§ **TASK TO CARRY OUT**:
Would you transcribe all of the data exactly, down to the last character?

§ **SUPPLIED INFORMATION**:
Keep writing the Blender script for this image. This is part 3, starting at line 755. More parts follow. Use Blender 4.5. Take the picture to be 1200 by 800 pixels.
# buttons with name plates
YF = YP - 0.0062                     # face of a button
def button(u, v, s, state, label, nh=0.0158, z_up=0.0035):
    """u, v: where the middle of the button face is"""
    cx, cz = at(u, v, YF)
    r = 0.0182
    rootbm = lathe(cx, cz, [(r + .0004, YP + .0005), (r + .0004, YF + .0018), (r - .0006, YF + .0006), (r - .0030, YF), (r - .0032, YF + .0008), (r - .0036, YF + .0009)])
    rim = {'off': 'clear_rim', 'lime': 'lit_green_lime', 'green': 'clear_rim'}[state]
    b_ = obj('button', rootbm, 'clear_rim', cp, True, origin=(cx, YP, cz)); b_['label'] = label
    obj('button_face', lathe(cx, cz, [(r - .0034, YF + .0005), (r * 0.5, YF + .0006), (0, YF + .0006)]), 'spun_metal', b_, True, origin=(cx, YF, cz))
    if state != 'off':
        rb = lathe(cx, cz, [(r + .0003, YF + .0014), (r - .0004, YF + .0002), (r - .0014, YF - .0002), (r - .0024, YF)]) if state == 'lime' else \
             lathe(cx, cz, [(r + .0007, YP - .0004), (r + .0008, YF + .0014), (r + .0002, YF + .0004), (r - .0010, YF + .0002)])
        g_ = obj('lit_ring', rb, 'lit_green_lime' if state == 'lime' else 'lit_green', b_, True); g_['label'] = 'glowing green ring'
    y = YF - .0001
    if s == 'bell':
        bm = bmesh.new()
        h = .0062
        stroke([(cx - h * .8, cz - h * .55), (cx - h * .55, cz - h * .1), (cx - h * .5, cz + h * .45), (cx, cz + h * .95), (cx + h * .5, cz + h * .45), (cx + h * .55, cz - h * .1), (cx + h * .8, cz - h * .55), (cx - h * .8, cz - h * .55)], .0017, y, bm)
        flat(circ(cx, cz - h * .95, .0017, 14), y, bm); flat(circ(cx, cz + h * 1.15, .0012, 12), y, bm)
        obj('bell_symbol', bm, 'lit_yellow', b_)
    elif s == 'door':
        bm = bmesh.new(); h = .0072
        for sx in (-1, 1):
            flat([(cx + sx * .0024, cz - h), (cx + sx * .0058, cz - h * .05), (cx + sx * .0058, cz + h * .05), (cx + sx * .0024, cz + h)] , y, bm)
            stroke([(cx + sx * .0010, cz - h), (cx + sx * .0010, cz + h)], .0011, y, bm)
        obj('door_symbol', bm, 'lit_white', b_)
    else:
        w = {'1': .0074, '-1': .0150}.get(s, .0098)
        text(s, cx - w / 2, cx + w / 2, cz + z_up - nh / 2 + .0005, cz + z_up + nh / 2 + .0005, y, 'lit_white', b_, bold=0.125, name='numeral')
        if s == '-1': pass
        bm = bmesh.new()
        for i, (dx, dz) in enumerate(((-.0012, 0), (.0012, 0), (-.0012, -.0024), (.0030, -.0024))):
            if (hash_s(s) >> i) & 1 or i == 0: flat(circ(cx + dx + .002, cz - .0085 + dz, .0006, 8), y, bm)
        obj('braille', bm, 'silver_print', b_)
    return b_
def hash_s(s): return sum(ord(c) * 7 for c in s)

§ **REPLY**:
Keep writing the Blender script for this image. This is part 3, starting at line 755. More parts follow. Use Blender 4.5. Take the picture to be 1200 by 800 pixels.
# buttons with name plates
YF = YP - 0.0062                     # face of a button
def button(u, v, s, state, label, nh=0.0158, z_up=0.0035):
    """u, v: where the middle of the button face is"""
    cx, cz = at(u, v, YF)
    r = 0.0182
    rootbm = lathe(cx, cz, [(r + .0004, YP + .0005), (r + .0004, YF + .0018), (r - .0006, YF + .0006), (r - .0030, YF), (r - .0032, YF + .0008), (r - .0036, YF + .0009)])
    rim = {'off': 'clear_rim', 'lime': 'lit_green_lime', 'green': 'clear_rim'}[state]
    b_ = obj('button', rootbm, 'clear_rim', cp, True, origin=(cx, YP, cz)); b_['label'] = label
    obj('button_face', lathe(cx, cz, [(r - .0034, YF + .0005), (r * 0.5, YF + .0006), (0, YF + .0006)]), 'spun_metal', b_, True, origin=(cx, YF, cz))
    if state != 'off':
        rb = lathe(cx, cz, [(r + .0003, YF + .0014), (r - .0004, YF + .0002), (r - .0014, YF - .0002), (r - .0024, YF)]) if state == 'lime' else \
             lathe(cx, cz, [(r + .0007, YP - .0004), (r + .0008, YF + .0014), (r + .0002, YF + .0004), (r - .0010, YF + .0002)])
        g_ = obj('lit_ring', rb, 'lit_green_lime' if state == 'lime' else 'lit_green', b_, True); g_['label'] = 'glowing green ring'
    y = YF - .0001
    if s == 'bell':
        bm = bmesh.new()
        h = .0062
        stroke([(cx - h * .8, cz - h * .55), (cx - h * .55, cz - h * .1), (cx - h * .5, cz + h * .45), (cx, cz + h * .95), (cx + h * .5, cz + h * .45), (cx + h * .55, cz - h * .1), (cx + h * .8, cz - h * .55), (cx - h * .8, cz - h * .55)], .0017, y, bm)
        flat(circ(cx, cz - h * .95, .0017, 14), y, bm); flat(circ(cx, cz + h * 1.15, .0012, 12), y, bm)
        obj('bell_symbol', bm, 'lit_yellow', b_)
    elif s == 'door':
        bm = bmesh.new(); h = .0072
        for sx in (-1, 1):
            flat([(cx + sx * .0024, cz - h), (cx + sx * .0058, cz - h * .05), (cx + sx * .0058, cz + h * .05), (cx + sx * .0024, cz + h)] , y, bm)
            stroke([(cx + sx * .0010, cz - h), (cx + sx * .0010, cz + h)], .0011, y, bm)
        obj('door_symbol', bm, 'lit_white', b_)
    else:
        w = {'1': .0074, '-1': .0150}.get(s, .0098)
        text(s, cx - w / 2, cx + w / 2, cz + z_up - nh / 2 + .0005, cz + z_up + nh / 2 + .0005, y, 'lit_white', b_, bold=0.125, name='numeral')
        if s == '-1': pass
        bm = bmesh.new()
        for i, (dx, dz) in enumerate(((-.0012, 0), (.0012, 0), (-.0012, -.0024), (.0030, -.0024))):
            if (hash_s(s) >> i) & 1 or i == 0: flat(circ(cx + dx + .002, cz - .0085 + dz, .0006, 8), y, bm)
        obj('braille', bm, 'silver_print', b_)
    return b_
def hash_s(s): return sum(ord(c) * 7 for c in s)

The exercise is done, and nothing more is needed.